Reading 100MBytes of data (at 25GB/S) from the RAM to the CPU takes about 100e6 / 25e9 = 4msec.
From my experience the utilized bandwidth is about half of theoretical bandwidth, so the reading time is about 8msec.
The computation time is shorter:
Assume each iteration of your loop takes about 2 CPU clocks (just an example).
Each iteration process 16 bytes of data.
Total CPU clocks for processing 100MB takes about (100e6 / 16)*2 = 12500000 clks.
Assume CPU frequency is 3GHz.
Total SSE processing time is about 12500000 / 3e9 = 4.2msec.
As you can see, reading the data from external RAM takes twice as much as SSE computation time.

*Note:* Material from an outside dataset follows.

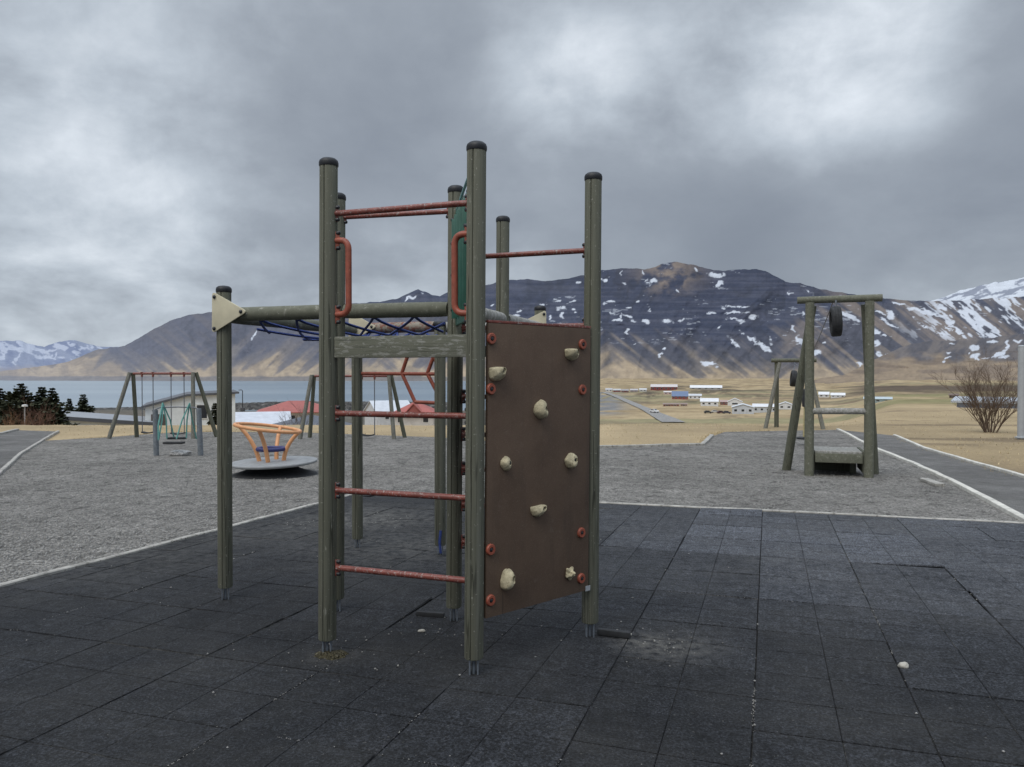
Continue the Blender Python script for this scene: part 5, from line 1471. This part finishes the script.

Since the data transfer and computation occur in parallel, the total time is the maximum of 4.2mesc and 8msec (i.e 8msec).
Lets assume loop without using SSE takes twice as much computation time, so without using SSE the computation time is about 8.4msec.
In the above example the total improvement of using SSE is about 0.4msec.
Note: The selected numbers are just for example purposes.
Benchmarks:
I did some benchmarks on my system.
I am using Windows 10 and Visual Studio 2010.
Benchmark test: Summing 100MBytes of data (summing 25*1024^2 32bits integers).
CPU
- Intel Core i5 3550 (Ivy Bridge).
- CPU Base frequency is 3.3GHz.
- Actual Core Speed during the test: 3.6GHz (Turbo boost is enabled).
- L1 data cache size: 32KBytes.
- L2 cache size: 256Bytes (single core L2 cache size).
- L3 cache size: 6MBytes.
Memory:
- 8GB DDR3 Dual channel.
- RAM Frequency: 666MHz (equivalent to 1333MHz without DDR).
- Memory theoretical maximum bandwidth: (128*1333/8) / 1024 = 20.8GBytes/Sec.
- Sum 100MB as large chunk with SSE (data in external RAM).
Processing time: 6.22msec
- Sum 1KB 100 times with SSE (data inside cache).
Processing time: 3.86msec
- Sum 100MB as large chunk without SSE (data in external RAM).
Processing time: 8.1msec
- Sum 1KB 100 times without SSE (data inside cache).
Processing time: 4.73msec
Utilized memory bandwidth: 100/6.22 = 16GB/Sec (dividing data size by time).
Average clocks per iteration with SSE (data in cache): (3.6e9*3.86e-3)/(25/4*1024^2) = 2.1 clks/iteration (dividing total CPU clocks by number of iterations).